Somewhat surprisingly, even with relatively early planting, we saw very little effect of tillage on corn yield, averaged over 10 site-years . While no-till soils were slightly cooler than tilled soils at planting, the spring weather in all three years was relatively warm; soil temperatures at planting ranged from the mid 50s to the mid 60s among all site-years. Both N placement beneath the row and the use of starter fertilizer increased early-season plant growth, but did not result in yield increases.
We are also conducting a study designed to look at effects of deep tillage in different soils in different locations in Illinois. To do this, we established trials to compare no-till, chisel plow (conventional tillage, as measured by residue after planting the next spring), and deep tillage, which generally qualified as conservation tillage, at least when it followed corn harvest. These primary tillage systems were split in the spring, with no secondary (spring preplant) tillage in one half, and the use of a disk or field cultivator in the other half of each plot.
Over a wide range of soils, from silt loams with claypan in southern Illinois to deep, dark-colored prairie soils in northern Illinois, deep tillage did not produce a significant yield response, with or without secondary tillage, in both corn and soybean The lack of response to annual deep tillage suggests that this practice, which is often done on intervals longer than one year, may provide limited benefit in some of the fields where it is being done in Illinois. That does not mean that it does not influence surface compaction and permeability, but such improvements clearly do not guarantee higher crop yields.
Finally, the Illinois Department of Agriculture has sponsored some 25 trials in farmer fields over the past three years under the SOILS (Save Our Illinois Soils) project. Treatments consist of no-till, strip-till, and spring tillage of soybean residue before planting corn. Through 2001, full-width tillage produced slightly higher yields than strip-till and no-till, but this yield increase may not have provided an economic return due to higher costs of this tillage practice.
Summary
While work to compare tillage systems will continue in Illinois, it seems rather clear that most currently used tillage systems, if carefully deployed, are probably not affecting crop production and yields very much. We think that this is largely because equipment companies and producers are very much aware of the need to place seed into favorable soil and moisture conditions, regardless of tillage system, and are working effectively to do this.

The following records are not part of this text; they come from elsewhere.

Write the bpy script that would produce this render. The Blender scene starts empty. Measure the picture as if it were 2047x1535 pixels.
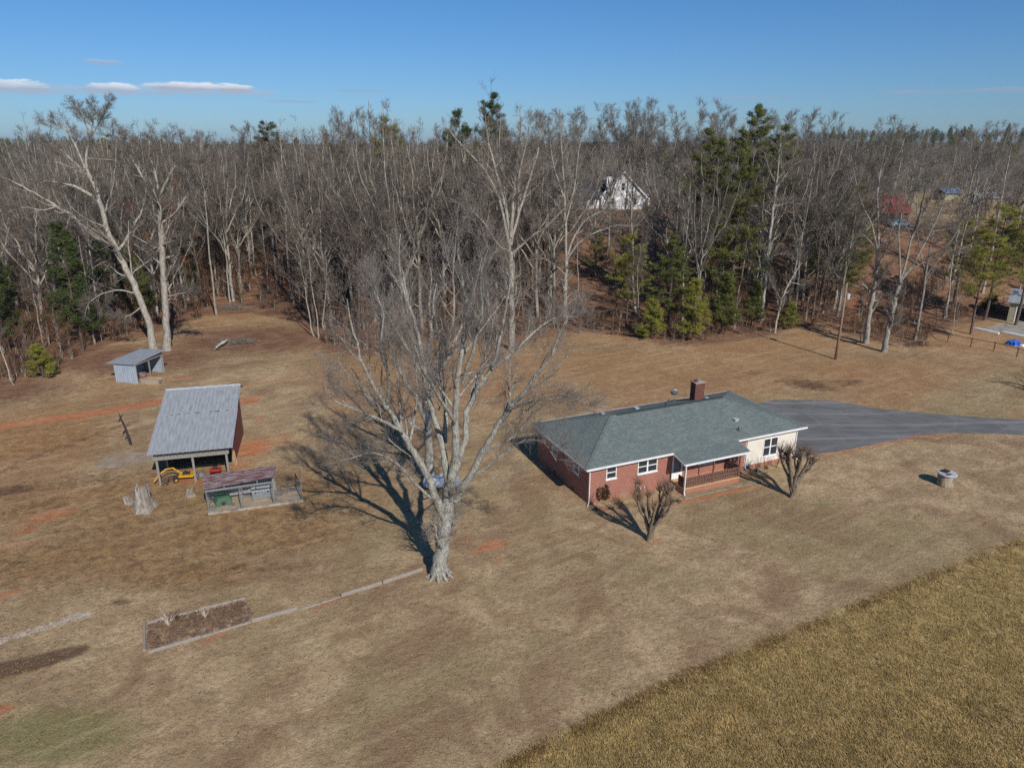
import bpy, math, random
import numpy as np
from math import sin, cos, radians, pi, atan2, sqrt
from mathutils import Vector, Matrix
rng = np.random.default_rng(7)
random.seed(7)
SC = bpy.context.scene
COL = SC.collection
# ------------------------------------------------------------------ camera geometry
PITCH = radians(18.8); F = 1419.0; CH = 26.0
def ray(px, py):
    u = (px-1023.5)/F; v = (767.5-py)/F
    return (u, cos(PITCH)+v*sin(PITCH), -(sin(PITCH)-v*cos(PITCH)))
def gz(px, py, z=0.0):
    r = ray(px, py); t = (z-CH)/r[2]; return (r[0]*t, r[1]*t)
def at(px, py, D):
    r = ray(px, py); t = D/r[1]; return (r[0]*t, D, CH+r[2]*t)
def project(x, y, z):
    zc = y*cos(PITCH)+(CH-z)*sin(PITCH); yc = (z-CH)*cos(PITCH)+y*sin(PITCH)
    return 1023.5+F*x/zc, 767.5-F*yc/zc
def sstep(a, b, x):
    t = np.clip((x-a)/(b-a), 0, 1); return t*t*(3-2*t)
def height(x, y):
    x = np.asarray(x, float); y = np.asarray(y, float)
    rgt = sstep(30, 75, x)
    lft = sstep(20, 70, -x)
    h = (1-rgt)*(1-lft)*10*sstep(118, 182, y) + rgt*9.8*sstep(109, 152, y) + (1-rgt)*lft*7*sstep(115, 210, y)
    far = sstep(230, 520, y)
    h = h + far*(1.8*np.sin(x/97+1)+1.5*np.sin(y/130+x/210)+.8*np.sin(x/41+y/63))
    h = h + sstep(430, 800, y)*(13*sstep(150, 380, x)+5*sstep(120, 300, -x)) - 4*sstep(260, 420, y)*(1-sstep(60, 200, np.abs(x)))
    return h
def hgt(x, y): return float(height(x, y))
def ground_hit(px, py):
    r = ray(px, py); lo, hi = 5.0, 900.0
    t = 20.0
    while t < 1200:
        if CH+r[2]*t < hgt(r[0]*t, r[1]*t): break
        t *= 1.02
    a, b = t/1.02, t
    for _ in range(30):
        m = (a+b)/2
        if CH+r[2]*m < hgt(r[0]*m, r[1]*m): b = m
        else: a = m
    return r[0]*a, r[1]*a, CH+r[2]*a
# ------------------------------------------------------------------ materials
def lin(c):
    return tuple(((v/255)/12.92 if v/255 <= .04045 else ((v/255+.055)/1.055)**2.4) for v in c)
def new_mat(name):
    m = bpy.data.materials.new(name); m.use_nodes = True
    nt = m.node_tree; b = nt.nodes['Principled BSDF']; return m, nt, b
class NB:
    def __init__(s, nt): s.nt = nt
    def n(s, t, **k):
        o = s.nt.nodes.new(t)
        for a, v in k.items():
            if a.startswith('i_'):
                key = a[2:].replace('_', ' ')
                o.inputs[key].default_value = v
            else: setattr(o, a, v)
        return o
    def l(s, a, b): s.nt.links.new(a, b)
    def noise(s, vec, scale, detail=4, rough=.6, dist=0.0):
        o = s.n('ShaderNodeTexNoise'); o.inputs['Scale'].default_value = scale
        o.inputs['Detail'].default_value = detail; o.inputs['Roughness'].default_value = rough
        o.inputs['Distortion'].default_value = dist
        if vec is not None: s.l(vec, o.inputs['Vector'])
        return o.outputs['Fac']
    def ramp(s, fac, a, b, ca=(0,0,0,1), cb=(1,1,1,1)):
        o = s.n('ShaderNodeValToRGB'); o.color_ramp.elements[0].position = a; o.color_ramp.elements[1].position = b
        o.color_ramp.elements[0].color = ca; o.color_ramp.elements[1].color = cb
        s.l(fac, o.inputs[0]); return o.outputs[0]
    def mix(s, fac, a, b, mode='MIX'):
        o = s.n('ShaderNodeMix', data_type='RGBA', blend_type=mode)
        for i, v in ((0, fac), (6, a), (7, b)):
            if hasattr(v, 'links') or hasattr(v, 'is_linked'): s.l(v, o.inputs[i])
            else: o.inputs[i].default_value = v if i == 0 else (tuple(v)+(1,))[:4]
        return o.outputs[2]
    def math(s, op, a, b=None, c=None):
        o = s.n('ShaderNodeMath', operation=op)
        for i, v in enumerate((a, b, c)):
            if v is None: continue
            if hasattr(v, 'is_linked'): s.l(v, o.inputs[i])
            else: o.inputs[i].default_value = v
        return o.outputs[0]
    def bump(s, h, dist, strength=1.0):
        o = s.n('ShaderNodeBump'); o.inputs['Distance'].default_value = dist; o.inputs['Strength'].default_value = strength
        s.l(h, o.inputs['Height']); return o.outputs[0]
def coord(nb, uv=False, scale=None, space='obj'):
    tc = nb.n('ShaderNodeTexCoord')
    out = tc.outputs['UV' if uv else 'Object']
    if space == 'world': out = nb.n('ShaderNodeNewGeometry').outputs['Position']
    if scale:
        mp = nb.n('ShaderNodeMapping'); mp.inputs['Scale'].default_value = scale
        nb.l(out, mp.inputs['Vector']); out = mp.outputs[0]
    return out
def simple(name, c1, c2=None, scale=3, rough=.8, metal=0, stretch=None, bump=0, bscale=20, uv=False, c3=None, s3=.7, t3=(.5,.62), varobj=0):
    """two-tone noise material; colours are sRGB 0-255 albedo"""
    m, nt, b = new_mat(name); nb = NB(nt)
    v = coord(nb, uv, stretch)
    c2 = c2 or tuple(x*.8 for x in c1)
    f = nb.noise(v, scale, 5, .65)
    col = nb.mix(nb.ramp(f, .35, .65), lin(c1), lin(c2))
    if c3:
        col = nb.mix(nb.ramp(nb.noise(v, s3, 4, .6), *t3), col, lin(c3))
    if varobj:
        oi = nb.n('ShaderNodeObjectInfo'); mr = nb.n('ShaderNodeMapRange')
        mr.inputs['To Min'].default_value = 1-varobj; mr.inputs['To Max'].default_value = 1+varobj
        nb.l(oi.outputs['Random'], mr.inputs['Value'])
        hs = nb.n('ShaderNodeHueSaturation'); nb.l(col, hs.inputs['Color']); nb.l(mr.outputs[0], hs.inputs['Value']); col = hs.outputs[0]
    nb.l(col, b.inputs['Base Color']); b.inputs['Roughness'].default_value = rough; b.inputs['Metallic'].default_value = metal
    if bump: nb.l(nb.bump(nb.noise(v, bscale, 4, .6), bump), b.inputs['Normal'])
    return m
def brick_mat(name, c1, c2, mortar, bw=.22, bh=.075, ms=.012, clay=False):
    m, nt, b = new_mat(name); nb = NB(nt); v = coord(nb, True)
    br = nb.n('ShaderNodeTexBrick'); nb.l(v, br.inputs['Vector'])
    br.inputs['Color1'].default_value = lin(c1)+(1,); br.inputs['Color2'].default_value = lin(c2)+(1,); br.inputs['Mortar'].default_value = lin(mortar)+(1,)
    br.inputs['Scale'].default_value = 1; br.inputs['Brick Width'].default_value = bw; br.inputs['Row Height'].default_value = bh
    br.inputs['Mortar Size'].default_value = ms; br.inputs['Mortar Smooth'].default_value = .2
    col = nb.mix(nb.math('MULTIPLY', nb.noise(v, 1.3, 3), .45), br.outputs[0], lin(tuple(x*.6 for x in c1)))
    if name == 'red_brick': col = nb.mix(nb.math('MULTIPLY', nb.noise(v, 5, 3, .7), .5), col, lin((176,112,94)))
    if clay:   # splashed red clay along the foot of the wall
        sx = nb.n('ShaderNodeSeparateXYZ'); nb.l(coord(nb), sx.inputs[0])
        k = nb.math('ADD', sx.outputs[2], nb.math('MULTIPLY', nb.noise(coord(nb), 2.5, 3), .5))
        col = nb.mix(nb.ramp(k, .3, .75, (.6,)*3+(1,), (0,0,0,1)), col, lin((170,112,84)))
    nb.l(col, b.inputs['Base Color']); b.inputs['Roughness'].default_value = .9
    nb.l(nb.bump(br.outputs['Fac'], -.006), b.inputs['Normal'])
    return m
def shingle_mat(name, c1, c2, c3):
    m, nt, b = new_mat(name); nb = NB(nt); v = coord(nb, True)
    br = nb.n('ShaderNodeTexBrick'); nb.l(v, br.inputs['Vector'])
    br.inputs['Color1'].default_value = lin(c1)+(1,); br.inputs['Color2'].default_value = lin(c2)+(1,); br.inputs['Mortar'].default_value = lin(tuple(x*.5 for x in c1))+(1,)
    br.inputs['Scale'].default_value = 1; br.inputs['Brick Width'].default_value = .33; br.inputs['Row Height'].default_value = .14
    br.inputs['Mortar Size'].default_value = .008; br.offset = .37; br.squash = .8
    n = nb.noise(v, 9, 3, .7)
    col = nb.mix(nb.ramp(n, .4, .6), br.outputs[0], lin(c3))
    mp = nb.n('ShaderNodeMapping'); mp.inputs['Scale'].default_value = (3.2, 7.2, 1); nb.l(v, mp.inputs[0])
    vo = nb.n('ShaderNodeTexVoronoi'); nb.l(mp.outputs[0], vo.inputs[0]); vo.inputs['Scale'].default_value = 1
    sp = nb.n('ShaderNodeSeparateColor'); nb.l(vo.outputs['Color'], sp.inputs[0])
    col = nb.mix(nb.ramp(sp.outputs[0], .35, .9, (0,0,0,1), (.75,.75,.75,1)), col, lin(tuple(min(255, x*1.2) for x in c1)))
    col = nb.mix(nb.math('MULTIPLY', nb.ramp(nb.noise(v, .5, 5, .7), .45, .65), .2), col, lin((72,80,76)))
    nb.l(col, b.inputs['Base Color']); b.inputs['Roughness'].default_value = .85
    nb.l(nb.bump(br.outputs['Fac'], -.01), b.inputs['Normal'])
    return m
def metal_sheet(name, base, rust, amt=(.55, .7), ribs=.2, rough=.45, metal=.3, streak=None, v_scale=.8, xs=6):
    """corrugated sheet: ribs run down the slope (uv v axis)"""
    m, nt, b = new_mat(name); nb = NB(nt); v = coord(nb, True)
    sx = nb.n('ShaderNodeSeparateXYZ'); nb.l(v, sx.inputs[0])
    w = nb.math('SINE', nb.math('MULTIPLY', sx.outputs[0], 2*pi/ribs))
    vs = coord(nb, True, (xs, v_scale, 1))
    st = nb.noise(vs, 1.2, 4, .65)
    col = nb.mix(nb.ramp(st, .3, .7), lin(base), lin(tuple(x*.78 for x in base)))
    col = nb.mix(nb.ramp(nb.noise(vs, .8, 5, .7), *amt), col, lin(rust))
    if streak: col = nb.mix(nb.math('MULTIPLY', nb.ramp(nb.noise(coord(nb, True, (.6, 3, 1)), 1.0, 4, .6), .5, .75), .6), col, lin(streak))
    col = nb.mix(nb.math('MULTIPLY', nb.ramp(w, .0, .6, (1,1,1,1), (0,0,0,1)), .12), col, lin(tuple(x*.6 for x in base)))
    nb.l(col, b.inputs['Base Color']); b.inputs['Roughness'].default_value = rough; b.inputs['Metallic'].default_value = metal
    nb.l(nb.bump(w, .008), b.inputs['Normal'])
    return m
def glass_mat(name, c=(30,36,44)):
    m, nt, b = new_mat(name); nb = NB(nt)
    col = nb.mix(nb.noise(coord(nb), 1.5, 2), lin(c), lin(tuple(x*1.6 for x in c)))
    nb.l(col, b.inputs['Base Color']); b.inputs['Roughness'].default_value = .08; b.inputs['Specular IOR Level'].default_value = .7
    return m
def leaf_mat(name, c1, c2, scale=.35, var=.2):
    m, nt, b = new_mat(name); nb = NB(nt)
    v = coord(nb, space='world')
    col = nb.mix(nb.ramp(nb.noise(v, scale, 3, .7), .35, .65), lin(c1), lin(c2))
    col = nb.mix(nb.ramp(nb.noise(v, 6, 2, .7), .4, .65), col, lin(tuple(x*.72 for x in c1)))
    nb.l(col, b.inputs['Base Color']); b.inputs['Roughness'].default_value = .75; b.inputs['Specular IOR Level'].default_value = .25
    tr = nb.n('ShaderNodeBsdfTranslucent'); nb.l(col, tr.inputs['Color'])
    ms = nb.n('ShaderNodeMixShader'); ms.inputs[0].default_value = .42
    out = nt.nodes['Material Output']; nb.l(b.outputs[0], ms.inputs[1]); nb.l(tr.outputs[0], ms.inputs[2]); nb.l(ms.outputs[0], out.inputs[0])
    return m
def bark_mat(name, c1, c2, lichen=None, scale=1.0, bump=.03, var=.0):
    m, nt, b = new_mat(name); nb = NB(nt)
    v = coord(nb, scale=(1, 1, .25)); vo = coord(nb)
    col = nb.mix(nb.ramp(nb.noise(v, 7*scale, 5, .7), .35, .62), lin(c1), lin(c2))
    if lichen: col = nb.mix(nb.math('MULTIPLY', nb.ramp(nb.noise(vo, 2.6, 6, .75), .48, .66), .6), col, lin(lichen))
    if var:
        oi = nb.n('ShaderNodeObjectInfo'); mr = nb.n('ShaderNodeMapRange'); mr.inputs['To Min'].default_value = 1-var; mr.inputs['To Max'].default_value = 1+var
        nb.l(oi.outputs['Random'], mr.inputs['Value']); hs = nb.n('ShaderNodeHueSaturation'); nb.l(col, hs.inputs['Color']); nb.l(mr.outputs[0], hs.inputs['Value']); col = hs.outputs[0]
    nb.l(col, b.inputs['Base Color']); b.inputs['Roughness'].default_value = .92; b.inputs['Specular IOR Level'].default_value = .2
    if bump: nb.l(nb.bump(nb.noise(v, 9*scale, 4, .7), bump), b.inputs['Normal'])
    return m
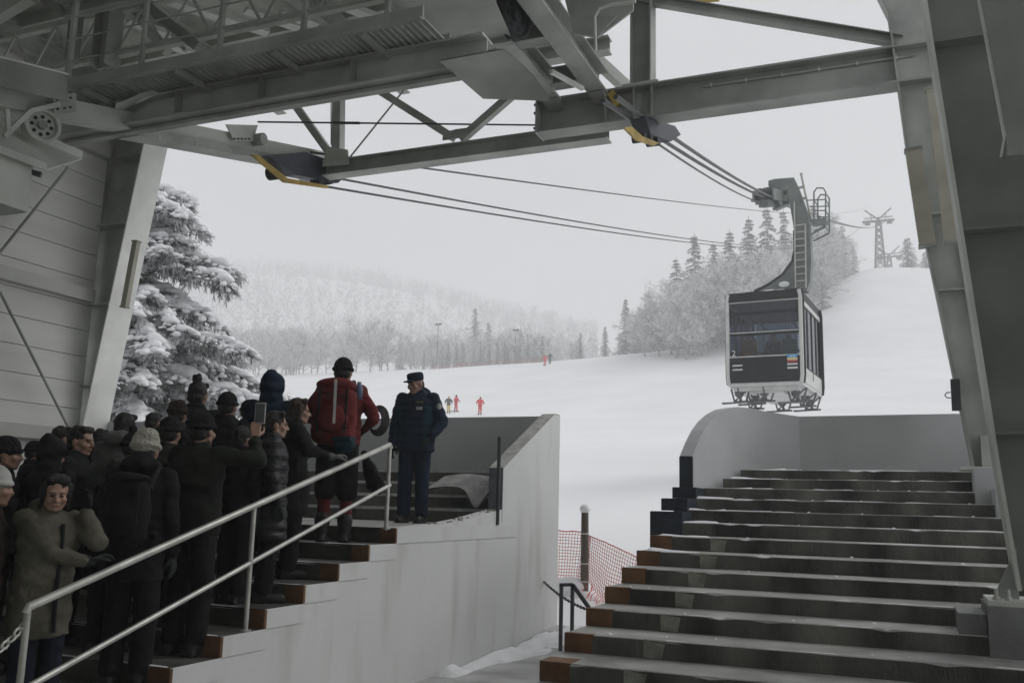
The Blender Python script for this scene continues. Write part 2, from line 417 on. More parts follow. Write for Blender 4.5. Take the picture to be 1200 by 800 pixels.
mb = MB(); a = PY(811, 537, 10.6); mb.box(-2.385, -2.235, 10.585, 10.625, .0, .59); Tw.part('end_post', mb, navy)
mb = MB(); lump_strip(mb, [(-1.2, 12.36, .497), (.6, 12.36, .497)], .1, .04, 40, 11); Tw.part('snow_drift', mb, snow_clump)

# ------------------------------------------------------------------ left flight and platform
YN = lambda k: 7.37 - .447 * k
ZN = lambda k: -.225 - .1345 * k
XLL = -11.9
T = Thing('platform_staircase', 'crowded concrete steps with brown painted edges rising to the landing with the uniformed man', 'staircase', (-8, 6, -1.6))
for k in range(0, 11):
    mb = MB(); y0, z1 = YN(k), ZN(k); y1 = y0 + .46 if k else 10.17; zb = z1 - .1355 if k < 10 else -1.61
    mb.box(XLL, XL1 + .006, y0, y1, zb, z1)
    n0 = len(mb.f); mb.m[1] = 1; mb.m[5] = 2
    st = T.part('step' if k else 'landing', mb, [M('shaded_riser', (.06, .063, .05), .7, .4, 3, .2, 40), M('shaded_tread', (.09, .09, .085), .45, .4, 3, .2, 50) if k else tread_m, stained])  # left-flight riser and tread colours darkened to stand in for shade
    e = MB(); e.box(XL1 - .16, XL1 + .008, y0 - .006, y0 + .02, zb + .003, z1 - .003)
    T.part('painted_edge', e, brown, st)
    e = MB(); lump_strip(e, [(XL1 - 2.2, y0 + .02, z1 - .003), (XL1 - .02, y0 + .02, z1 - .003)], .045, .008, 60, k)
    T.part('snow_crust', e, snow_clump, st)
for k in range(4):
    mb = MB(); y0 = 10.17 + .36 * k; z1 = -.225 + .165 * (k + 1)
    mb.box(XLL, XL1 - .172, y0, y0 + .38, z1 - .17, z1); mb.m[1] = 1
    st = T.part('step', mb, [riser_m, tread_m])
    e = MB(); e.box(XLL, XL1 - .174, y0 - .004, y0 + .05, z1 - .03, z1 + .006)
    T.part('nosing', e, M('nosing_strip', (.5, .51, .5), .6, .2, 8), st)
# side wall of platform (one poured wall)
prof_l = [(2.6, -1.7), (2.6, -1.62)]
for k in range(10, -1, -1): prof_l += [(YN(k) + .01, ZN(k) - .137), (YN(k) + .01, ZN(k) - .004)]
prof_l = [(2.6, -1.7)] + [p for p in prof_l[1:]]
rim = [(7.6, -.222), (8.3, -.20), (8.9, -.15), (9.4, -.09), (9.75, -.05)]
prof_l += rim + [(9.75, .41), (11.39, 1.18), (11.6, 1.18), (11.6, -1.7)]
mb = MB(); mb.prism([(XL1 - .17, y, z) for y, z in prof_l], (.17, 0, 0))
# recalc done by bmesh below
Tp = Thing('platform_wall', 'stained grey concrete side wall below the landing, sloping up to a parapet', 'wall', (XL1, 7, -1.6))
def tri_mesh(mb, name, mats, base):
    me = mb.mesh(name, mats, base); bm = bmesh.new(); bm.from_mesh(me); bmesh.ops.triangulate(bm, faces=[f for f in bm.faces if len(f.verts) > 4]); bmesh.ops.recalc_face_normals(bm, faces=bm.faces); bm.to_mesh(me); bm.free(); return me
Tp.part('wall_face', tri_mesh(mb, 'wall_face', stained, Tp.base), None)
mb = MB(); mb.box(XL1 - .17, XL1 + .001, 9.738, 9.748, -.2, .41); Tp.part('end_face', mb, M('end_face_paint', (.13, .14, .15), .6, .25, 5))
mb = MB()
mb.add([(XL1 - .175, 9.74, .412), (XL1 + .004, 9.74, .412), (XL1 + .004, 11.395, 1.186), (XL1 - .175, 11.395, 1.186), (XL1 + .004, 11.6, 1.186), (XL1 - .175, 11.6, 1.186)], [(0, 1, 2, 3), (3, 2, 4, 5)], 0)
Tp.part('coping', mb, M('coping_concrete', (.42, .42, .40), .7, .2, 9, .3, 40))
mb = MB(); rg = random.Random(8)
for k in range(40):
    y = rg.uniform(8.2, 9.7); r = rg.uniform(.008, .03); z = _herm([a for a, b in rim], [b for a, b in rim], y)
    mb.ball((XL1 - rg.uniform(.02, .15), y, z), (r, r * 1.4, r * .6), 0, 6, 4)
Tp.part('debris', mb, M('dirty_snow', (.3, .29, .27), .8, .3, 10))
mb = MB(); wall_strip(mb, [(XLL - .3, 11.43, 1.16), (XL1 - .172, 11.43, 1.16)], -1.7, .16, 1)
solo('back_wall', mb, [wallgrey, wallgrey], 'low grey wall across the back of the left platform, behind the uniformed man', 'wall')
# handrail post by the parapet and curled mat
mb = MB(); a = PY(585.5, 513, 9.6); mb.tube([(a.x, 9.6, -.22), (a.x, 9.6, a.z)], .022, 10); mb.ball((a.x, 9.6, a.z), .024)
solo('rail_post', mb, darkmetal, 'short dark steel post beside the sloping end of the platform wall', 'post')
mb = MB(); nu, nv = 24, 6; rows = []
pA = PY(505, 556, 10.2); pB = PY(582, 556, 10.2)
for i in range(nu + 1):
    t = i / nu; x = pA.x + (pB.x - pA.x) * t
    for j in range(nv + 1):
        s = j / nv; y = 10.08 + .5 * s
        z = .05 + .17 * s + .05 * sin(t * 3.2 + .4) - .19 * max(0, 1 - s * 1.6) * math.exp(-((t - .78) / .13) ** 2) + .05 * (1 - s) * (t > .85) * (t - .85) * 8
        rows.append((x, y - .04 * math.exp(-((t - .78) / .12) ** 2) * (1 - s), z + .10))
fs = [(i * (nv + 1) + j, (i + 1) * (nv + 1) + j, (i + 1) * (nv + 1) + j + 1, i * (nv + 1) + j + 1) for i in range(nu) for j in range(nv)]
mb.add(rows, fs, 0, True); mb.add([(x, y, z - .018) for x, y, z in rows], [tuple(reversed(f)) for f in fs], 0, True)
solo('rubber_mat', mb, M('grey_mat', (.30, .30, .29), .7, .3, 5, .4, 25), 'crumpled grey mat draped over the steps behind the uniformed man', 'mat')

# handrail of the left flight
T = Thing('handrail', 'sloping pale steel handrail with two rails in front of the crowd', 'handrail', (-4.25, 5.4, -1.3))
xr = -4.25
top0, top1 = PX(33, 711, xr), PX(457, 521, xr); lo0, lo1 = PX(30, 806, xr), PX(457, 568, xr)
mb = MB(); mb.tube([top0 + V((0, -.01, -.03)), top0, top0.lerp(top1, .5), top1, top1 + V((0, .015, -.03))], .0225, 12); T.part('top_rail', mb, galv)
mb = MB(); mb.tube([lo0, lo1], .017, 12); T.part('lower_rail', mb, galv)
for a, b in ((top0, V((xr, 3.66, -1.34))), (PX(298, 592, xr), PX(291, 738, xr)), (top1, PX(453, 618, xr))):
    mb = MB(); mb.tube([V((xr, a.y, a.z)), V((xr, a.y, b.z - .02))], .018, 10); mb.tube([V((xr, a.y, b.z - .01)), V((xr, a.y, b.z + .006))], .04, 12); T.part('post', mb, galv)
def chain(mb, p, q, sag, link_len=.045, r=.006):
    p = V(p); q = V(q); n = int((q - p).length / (link_len * .72))
    pts = [p.lerp(q, i / n) - V((0, 0, sag * 4 * (i / n) * (1 - i / n))) for i in range(n + 1)]
    for i in range(n):
        a, b = pts[i], pts[i + 1]; d = (b - a).normalized(); c = (a + b) / 2
        s = d.cross(V((0, 0, 1))).normalized(); u = s.cross(d)
        if i % 2: s = u
        lp = [c + d * (link_len / 2) * cos(t) + s * (link_len * .3) * sin(t) for t in [2 * pi * k / 8 for k in range(8)]]
        mb.tube(lp, r, 5, closed=True)
mb = MB(); chain(mb, PX(31, 728, -4.27), PY(-20, 775, 3.4), .02, .06, .007)
solo('chain', mb, galv, 'short steel chain hanging off the lower end of the pale handrail', 'chain')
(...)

We have well learned the lesson that getting a good corn stand is of paramount importance, and some of the increase in tillage for corn is likely due to problems with getting adequate stands in the colder, wetter soils that often result from reduced tillage. Soybean seed, on the other hand, is usually planted into warmer soils, and seeding rates are such that stand losses of 15 or 20 percent, which would seriously affect corn yield, usually have little effect on soybean yields.
We also need to acknowledge that the definitions of tillage systems, based as they are on percent residue cover after planting, are considerably influenced by factors such as previous crop, and not just by what equipment we use for tillage and planting. As an example, soybean and corn generally follow each other in the rotation, and the same tillage system that leaves more than 30 percent residue after soybean is planted following corn will often leave much less after corn planted following soybean. It certainly pays to look beyond such definitions when we are trying to asses how tillage might affect seed placement and soil conditions, both around the seed at planting and also in the rooting zone of the crop.